++++ Excerpted records

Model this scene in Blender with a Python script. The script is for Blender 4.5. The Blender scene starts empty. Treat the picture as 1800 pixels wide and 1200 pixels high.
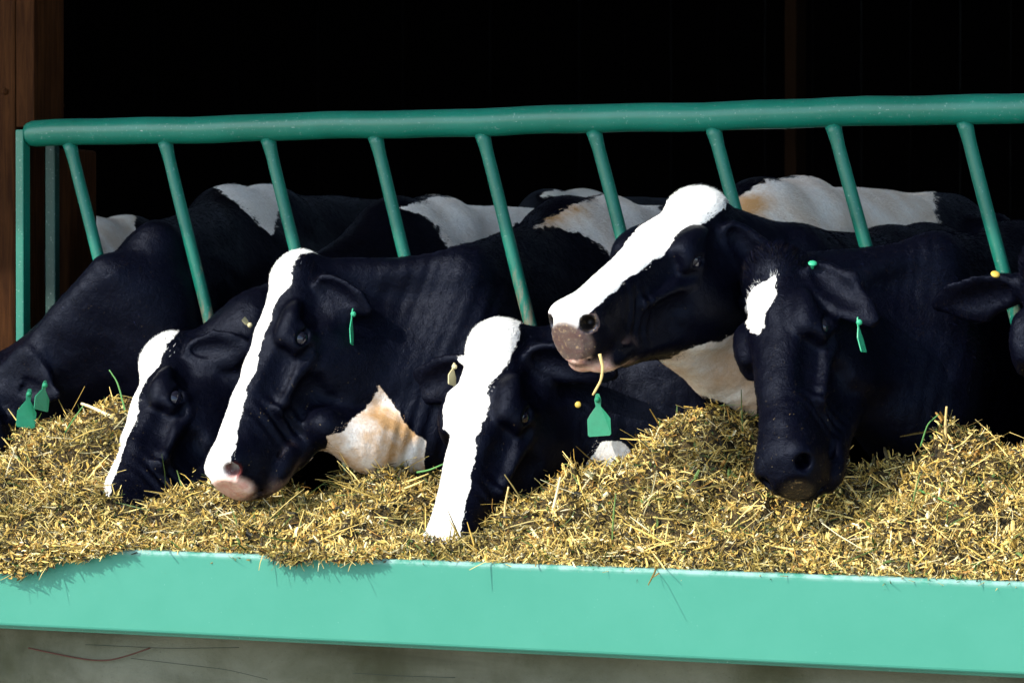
import bpy, bmesh, math, random
import numpy as np
from mathutils import Vector, Matrix

random.seed(7)
RNG = np.random.default_rng(7)
R = math.radians
scene = bpy.context.scene

# ------------------------------------------------------------------ camera
F_PX = 5000.0                       # focal length in pixels of a 1800 px wide picture
YAW, PITCH = R(21.8), R(0.676)
CAM_DIST, CAM_H = 7.14, 1.15
fwd_h = np.array([-math.sin(YAW), math.cos(YAW), 0.0])
CAM = -fwd_h * CAM_DIST + np.array([0, 0, CAM_H])
FWD = fwd_h * math.cos(PITCH) + np.array([0, 0, -math.sin(PITCH)])
RIGHT = np.array([math.cos(YAW), math.sin(YAW), 0.0])
UP = np.cross(RIGHT, FWD)
cam_data = bpy.data.cameras.new('camera')
cam_data.sensor_width = 36.0
cam_data.lens = 36.0 * F_PX / 1800.0
cam_data.clip_start, cam_data.clip_end = 0.1, 500
cam_data.dof.use_dof = True
cam_data.dof.focus_distance = 6.75
cam_data.dof.aperture_fstop = 11.0
cam = bpy.data.objects.new('camera', cam_data)
scene.collection.objects.link(cam)
cam.matrix_world = Matrix(((RIGHT[0], UP[0], -FWD[0], CAM[0]), (RIGHT[1], UP[1], -FWD[1], CAM[1]),
                           (RIGHT[2], UP[2], -FWD[2], CAM[2]), (0, 0, 0, 1)))
scene.camera = cam

# ------------------------------------------------------------------ light
SUN = np.array([-0.470, -0.610, 0.64]); SUN /= np.linalg.norm(SUN)
world = bpy.data.worlds.new('World'); scene.world = world
world.use_nodes = True
wn, wl = world.node_tree.nodes, world.node_tree.links
sky = wn.new('ShaderNodeTexSky'); sky.sky_type = 'NISHITA'; sky.sun_disc = False
sky.sun_elevation = math.asin(SUN[2]); sky.sun_rotation = math.atan2(SUN[0], SUN[1]) % (2 * math.pi)
bg = wn['Background']; bg.inputs['Strength'].default_value = 0.15
wl.new(sky.outputs[0], bg.inputs['Color'])
sl = bpy.data.lights.new('sun', 'SUN'); sl.energy = 2.0; sl.angle = R(0.5); sl.color = (1.0, 0.955, 0.87)
so = bpy.data.objects.new('sun', sl); scene.collection.objects.link(so)
so.rotation_euler = Vector(SUN).to_track_quat('Z', 'Y').to_euler()
so.location = (-6, -8, 9)
scene.view_settings.view_transform = 'Standard'
scene.view_settings.look = 'None'
scene.view_settings.exposure = 1.7
scene.view_settings.gamma = 1.0
scene.cycles.max_bounces = 6

# ------------------------------------------------------------------ general helpers
def ray(px, py):
    return FWD + (px - 900.0) / F_PX * RIGHT + (600.0 - py) / F_PX * UP
def atY(px, py, Y):
    d = ray(px, py); return CAM + d * ((Y - CAM[1]) / d[1])
def cdir(r, u, t):                   # direction given as right / up / towards the viewer
    v = r * RIGHT + u * np.array([0, 0, 1.0]) - t * fwd_h
    return v / np.linalg.norm(v)
def unit(v):
    v = np.asarray(v, float); return v / np.linalg.norm(v)

def tag(o, label=None, cat=None, group=None, kind=None):
    if label: o['label'] = label
    if cat: o['category'] = cat
    if group: o['group'] = group
    if kind: o['kind'] = kind
    return o
def link(o, parent=None):
    scene.collection.objects.link(o)
    if parent is not None:
        o.parent = parent
        o.matrix_parent_inverse = Matrix.Translation(-parent.location)
    return o
def empty(name, loc):
    o = bpy.data.objects.new(name, None); o.location = loc; o.empty_display_size = 0.1
    return link(o)
def mesh_np(name, V, F, mats, parent=None, loc=(0, 0, 0), smooth=True, attrs=None, colattr=None):
    """V (n,3) world coordinates, F (m,k) one face size"""
    loc = np.asarray(loc, float)
    me = bpy.data.meshes.new(name)
    V = np.asarray(V, np.float32) - loc.astype(np.float32); F = np.asarray(F, np.int32)
    k = F.shape[1]
    me.vertices.add(len(V)); me.vertices.foreach_set('co', V.ravel())
    me.loops.add(F.size); me.loops.foreach_set('vertex_index', F.ravel())
    me.polygons.add(len(F))
    me.polygons.foreach_set('loop_start', np.arange(0, F.size, k, dtype=np.int32))
    me.polygons.foreach_set('loop_total', np.full(len(F), k, np.int32))
    me.polygons.foreach_set('use_smooth', np.full(len(F), smooth, bool))
    me.update(calc_edges=True)
    for n, a in (attrs or {}).items():
        at = me.attributes.new(n, 'FLOAT', 'POINT'); at.data.foreach_set('value', np.asarray(a, np.float32))
    if colattr is not None:
        at = me.attributes.new('col', 'FLOAT_COLOR', 'POINT')
        c = np.ones((len(V), 4), np.float32); c[:, :3] = colattr
        at.data.foreach_set('color', c.ravel())
    for m in (mats if isinstance(mats, (list, tuple)) else [mats]): me.materials.append(m)
    o = bpy.data.objects.new(name, me); o.location = loc
    return link(o, parent)
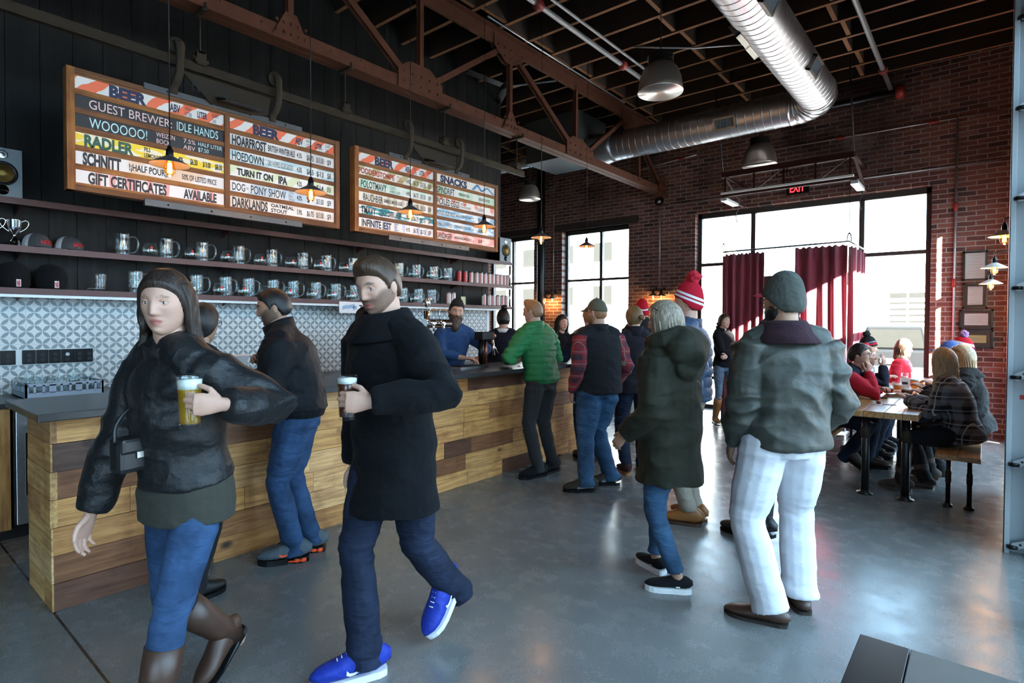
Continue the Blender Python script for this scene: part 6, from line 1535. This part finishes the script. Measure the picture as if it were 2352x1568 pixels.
SOCK=NT('striped_sock');_sp=SOCK.n('SeparateXYZ',{0:SOCK.obj()});_f=SOCK.ma('FRACT',SOCK.ma('MULTIPLY',SOCK.ma('ADD',_sp.outputs[2],SOCK.ma('MULTIPLY',_sp.outputs[0],.5)),26));SOCK.p(col=SOCK.ramp(_f,[(0,(.45,.03,.02)),(.3,(.45,.03,.02)),(.32,(.5,.35,.03)),(.45,(.5,.35,.03)),(.47,(.02,.02,.05)),(1,(.02,.02,.05))],'CONSTANT'),rough=.9);SOCK=SOCK.m
RIBS=3
def hw(*p):return dict(w=p)
BOOTSH=dict(mat=BRL,sole=M_BLKP,t=.02,shaft=.42,heel=True)
def sneak(m,**k):return dict(dict(mat=m,sole=M_BLKP,t=.024),**k)
# 1 walking woman with a beer
pw=dpt(428,1100,2.1);gw=dpt(462,918,1.84)
person('woman in black top and blue jeans striding past the bar with a full pint',(pw.x,pw.y),(.30,-.95),1.745,.98,True,lean=6,sk=SK_P,hair=dict(style='long',m=hairmat('hair_dark_brown',(.016,.009,.006)),len=.16,th=.014,seed=3,spread=.6,arc=98),head=(26,-6,0),
 feet=dict(L=dict(x=-.08,y=.22,yaw=4),R=dict(x=.09,y=-.30,yaw=0,lift=.09,pitch=-38)),
 hands=dict(R=dict(w=tuple(dpt(205,1190,2.02)),pole=(.6,-.6,-.2),curl=(24,30,20),b=(.9,.2,.2)),L=dict(w=(gw.x+.083,gw.y+.03,gw.z-.01),pole=(-.7,-.5,-.5),wd=True,d=(-.42,-.85,.05),b=(.86,-.45,0),curl=(42,48,34),thumb=.9)),
 top=dict(name='black_jacket',m=fabric('soft_black_leather',(.006,.006,.007),.5,300,.2,.22,spec=.4),e=.030,hem=.03,collar='stand',ch=.03,fold=.010,sleeve=.98),under=dict(name='olive_shirt',m=fabric('olive_grey_cotton',(.045,.043,.034),.9),e=.022,hem=-.11,neck=.12,skirt=True,fold=.005),bottom=dict(m=JEAN,e=.004,knee=.056,ankle=.048,fold=.004,thigh=.082),shoes=BOOTSH,vox=.0085)
def heldpint(c,kind,bm,fill,label,foam=.012):
    return glass_of(kind,(c[0],c[1],c[2]),bm,fill,label,foam)
heldpint((gw.x-.010,gw.y-.03,gw.z-.085),'tall',GOLD,.72,'tall glass of pale beer with foam in the walking woman\'s hand',.03)
c=dpt(306,1038,1.965);bag=thing('shoulder_bag',(c.x,c.y,c.z),'small black shoulder bag on the walking woman\'s hip','bag',None,.25)
b=MB();b.box(-.035,.035,-.065,.065,-.065,.05);b.build('pouch',BLKL,bag,bevel=.018,local=True)
b=MB();b.box(-.04,.04,-.06,.06,.0,.056);b.build('flap',BLKL,bag,bevel=.012,local=True)
b=MB();b.box(.036,.043,-.012,.012,-.015,.008);b.build('buckle',M_STEEL,bag,bevel=.002,local=True)
b=MB();b.tube(catmull([(0,-.06,.04),(-.01,-.05,.10),(-.01,0,.15),(-.01,.05,.10),(0,.06,.04)],4),.006,8);b.build('strap',BLKL,bag,local=True)
# 2 walking man with a dark beer
pm=fl(905,1490);gm=dpt(812,912,2.2)
person('man in a long black coat and blue shoes striding past the bar',(-2.03,1.62),(.02,-1),1.845,1.03,False,lean=5,sk=SK_P,stubble=(.13,.075,.05),hair=dict(style='short',m=H_BRN,th=.016,quiff=.015),head=(12,-16,3),
 feet=dict(R=dict(w=fl(838,1552),tw=fl(735,1578)),L=dict(w=fl(1046,1440),yaw=6,lift=.10,pitch=-42)),
 hands=dict(L=dict(w=(gm.x+.097,gm.y+.011,gm.z-.01),pole=(-.9,-.3,-.5),wd=True,d=(-.65,-.72,.0),b=(.72,-.66,.1),curl=(40,46,34),thumb=.9),R=dict(p=(.25,.03,.80),pole=(.5,-1,0))),
 top=dict(name='long_coat',m=WOOLB,e=.030,hem=-.27,flare=.10,collar='fold',fold=.008,cm=WOOLB),under=dict(name='teal_shirt',m=TEALT,e=.010,hem=.0,neck=.55,sleeve=0),bottom=dict(m=JEAND,e=.012,knee=.064,ankle=.066,fold=.006),shoes=sneak(BLUESH,sole=WHRUB,t=.03,swoosh=WHRUB,laces=M_WHITE,panel=None),vox=.0085)
heldpint((gm.x-.012,gm.y-.02,gm.z-.085),'tall',BRWN,.82,'glass of dark beer with pale foam in the long coat man\'s hand',.02)
# 3 man at the bar in the black jacket
person('man in a black bomber jacket and orange-soled sneakers leaning to the bar',(-3.47,1.985),(-.62,-.78),1.775,1.12,False,lean=9,hunch=.25,sk=SK_M,stubble=(.08,.05,.035),hair=dict(style='short',m=H_BLK,th=.014,rough=.003),head=(8,-12,0),
 feet=dict(L=dict(w=fl(676,1288),tw=fl(600,1296)),R=dict(w=fl(716,1264),tw=fl(650,1268))),
 hands=dict(L=dict(p=(-.16,.36,1.14),pole=(-.6,-.7,-.6),curl=(30,45,30),b=(-.9,0,.4)),R=dict(w=tuple(dpt(607,835,3.75)),pole=(.6,-.5,-.8),curl=(45,55,40),b=(.6,.3,.5))),
 top=dict(name='bomber_jacket',m=NYL,e=.036,hem=-.035,collar='stand',ch=.085,fold=.011,band=.06,cinch=True,cuff=.004,box=.5),bottom=dict(m=JEAN,e=.012,knee=.066,ankle=.060,fold=.007,thigh=.092),shoes=sneak(SHOEG,sole=M_BLKP,t=.034,swoosh=ORG,springs=ORG,laces=M_BLKP),vox=.0085,fat=.05)
# 4 hidden customer behind the walking woman
person('person in dark clothes and glasses at the bar, mostly hidden behind the walking woman',(-3.40,1.28),(-.35,.93),1.66,1.0,True,lean=8,sk=SK_M,hair=dict(style='bun',m=H_BLK,th=.014,bun=(0,-.12,.05)),glasses=True,head=(0,-5,0),
 feet=dict(L=dict(x=-.08,y=0),R=dict(x=.1,y=-.05)),hands=dict(R=dict(p=(.02,.28,1.145),pole=(.8,-.4,-.5),b=(.3,0,1)),L=dict(p=(-.20,.24,1.145),b=(-.2,0,1))),
 top=dict(m=DKGRY,e=.02,hem=-.08,fold=.008),bottom=dict(m=DKGRY,e=.006,ankle=.05),shoes=sneak(BLKL))
# 5 bartender
person('bearded bartender in a blue sweatshirt and dark beanie leaning on the bar',(-4.72,4.55),(.93,-.30),1.80,1.02,False,lean=10,side=-3,sk=SK_P,hair=dict(style='short',m=H_BRN,th=.012),beard=dict(m=H_BRN,th=.016,len=.10),hat=dict(kind='beanie',m=CHARK,crown=.030,line='hatback'),head=(-18,-2,-7),
 hands=dict(R=dict(w=(-4.32,4.42,1.14),pole=(.9,-.3,-.2),b=(0,0,1),curl=(20,25,15)),L=dict(w=(-4.34,4.66,1.14),pole=(-.9,-.3,-.2),b=(-.2,0,1),curl=(30,40,25))),
 top=dict(name='sweatshirt',m=BLUES,e=.016,hem=-.06,fold=.009,sleeve=.86,collar='stand',ch=.012),under=None,bottom=dict(m=JEAND,e=.012),shoes=sneak(BLKL))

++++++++

Given instruction: Copy exactly the lines from the first line of the records above through the line with "scene = bpy.context.scene", both included, and nothing else. Pictures stay out.

Correct answer:
Model this scene in Blender with a Python script. The script is for Blender 4.5. The Blender scene starts empty. Treat the picture as 1800 pixels wide and 1200 pixels high.
import bpy, bmesh, math, random
import numpy as np
from mathutils import Vector, Matrix

random.seed(7)
RNG = np.random.default_rng(7)
R = math.radians
scene = bpy.context.scene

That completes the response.